Hello! I hope this finds you all doing well. This will be my last entry for a little while because I am leaving tomorrow to live with a family in Captura, a rural area of Uganda, for one week. These are called “rural homestays.” Each student in the Uganda is given the opportunity to spend a week in the bush experiencing the village lifestyle. I live in a village around the university, but it is not a rural village. Captura is a 7-8 hour drive away from the city into the hills. I’ve heard it’s beautiful, so I’ll probably take lots of pictures while I’m there. Most students will be placed alone in a family. This kind of makes me nervous. I live alone in a host family near the university, but I see my friends every day when I go to school. This will be one week by myself in a very new cultural setting. I am sure it will be challenging, but I also expect to learn a lot. And I think that is the important thing in just about any cross cultural setting—always go with the expectation of learning and growing. It’s impossible to leave unchanged.
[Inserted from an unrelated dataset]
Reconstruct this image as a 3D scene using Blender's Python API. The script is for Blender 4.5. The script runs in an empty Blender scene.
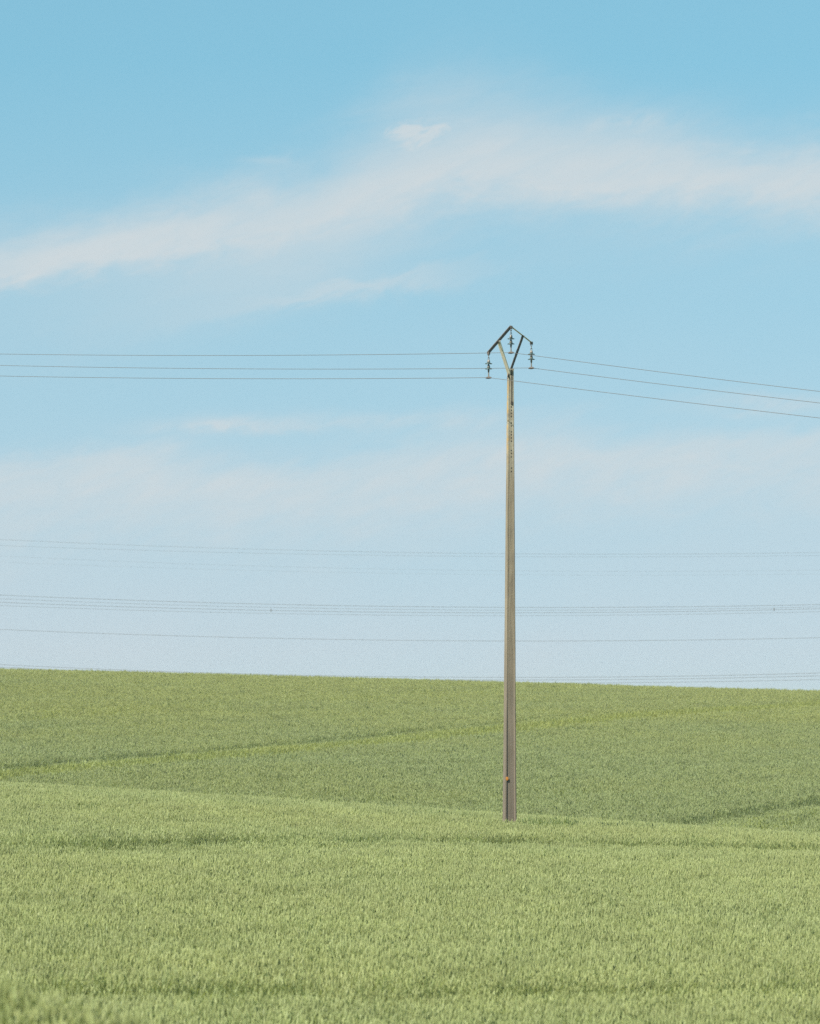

We’ve been asked to take very little with us to Captura, because the families do not have many possessions. I am allowed a backpack…so I suppose it will be entertaining tonight when I try to pack a week worth of clothes, toiletries, mosquito/bug repellants as well as my rain boots, portable mosquito net, rain coat, Bible, and journal into my backpack. We’ll see how that works. It might take some magic. The rain gear is because at the end of the week, we are all going to be picked up and spend the weekend debriefing at Seepy Falls, a hiking resort. So I’ll have the opportunity to do some pretty cool hiking, but that means extra clothes (pants of some kind) and rain gear. We will not be allowed to wear trousers of any kind in the village. The modesty rules will be stricter: skirts have to go to the ankles, shoulders must be covered at all times, no visible tattoos, no dangly earrings, no makeup, sit with legs together (not crosses or apart) at all times…that’s a hard rule for me to follow. Being accustomed to sweat pants, I have the habit of sitting like a boy, legs wide apart gangster style, which is startling and rude here. Not to mention sometimes in long skirts you just need a bit of a breeze and it helps not to have to be squeezing your legs together the entire time. Haha.
Ok. That’s all beginning tomorrow. But here’s some news of the week. This week has been crazy stressful. This happens at least 2-3 weeks every semester it seems. All of the sudden everything is due at the same time and it’s crept up on the procrastinating student who suddenly has ten assignments and two days…ok, it hasn’t been that extreme, but close. I had a paper due on Tuesday, a paper and two presentations due today, and I have an exam tomorrow! It will be my first exam here in Uganda, so I have no idea what to expect. But with all of the other assignments, I haven’t had time to study until today…so that’s rough. But as the French say “c’est la vie.” That’s life. And the week is nearly finished, and we won’t be attending classes next week, so the rural homestays will be a chance to relax a bit. Sort of like a spring break, except instead of tanning on a beach I’ll be sleeping in a grass hut and squatting over holes to…
Sometimes I’m amazed at how well I’ve adjusted to the lifestyle here. I just don’t really have time or energy to freak out about things most Americans would freak out about—it’s desensitizing in a way. For instance, bugs and outhouses are just a part of my everyday here, along with the lack of toilet paper—and I don’t even flinch anymore when I pee on my foot/leg, which happens about every day. But lots of the things are the same here as well. African people are people too, just like us. There are cultural differences, sure, but people are people everywhere. We still eat three meals a day, live in houses, sleep in beds, go to college, put off assignments, hang out in the dorms on campus…they’ve encouraged us not to romanticize Africa in our blogging and messages home. I hope I haven’t done that. I hope reading my blog that you get some sense of the differences, some of the similarities, and that you are able to share in the lessons with me. God’s Kingdom is incredibly diverse. All people are created in his image and have unique things to contribute to the Kingdom.
So this is random. But I keep forgetting to mention it and it’s something sort of funny. Sitting in class the first couple of weeks, I thought I was going insane. I kept hearing this beeping noise. Beep, beep, beep. Were other people hearing it too? Where did it come from? I asked around and discovered that people did indeed hear it, and like me, were utterly distracted by it in class. It’s hard to focus in class here anyway, because the classrooms are practically open air and thus don’t shut out any sights, sounds, or noised from outside, but the beeping was especially aggravating. So we asked someone who’s lived here for a long time. The source of the mysterious beeping/ticking noise (this is a reference to a youtube video some of my friends might know of and enjoy)? A bird! Yes, that’s right. And while we don’t know its official name, and I’ve never been able to actually see it, we call it “The Catch Phrase Bird” because if you’ve ever played the game of Catch Phrase, that’s exactly what the bird sounds like. And there’s one camped out somewhere near my house right now as well…thank God for earplugs! If only I could find some way to block it out in class. And just once I want to see the bird.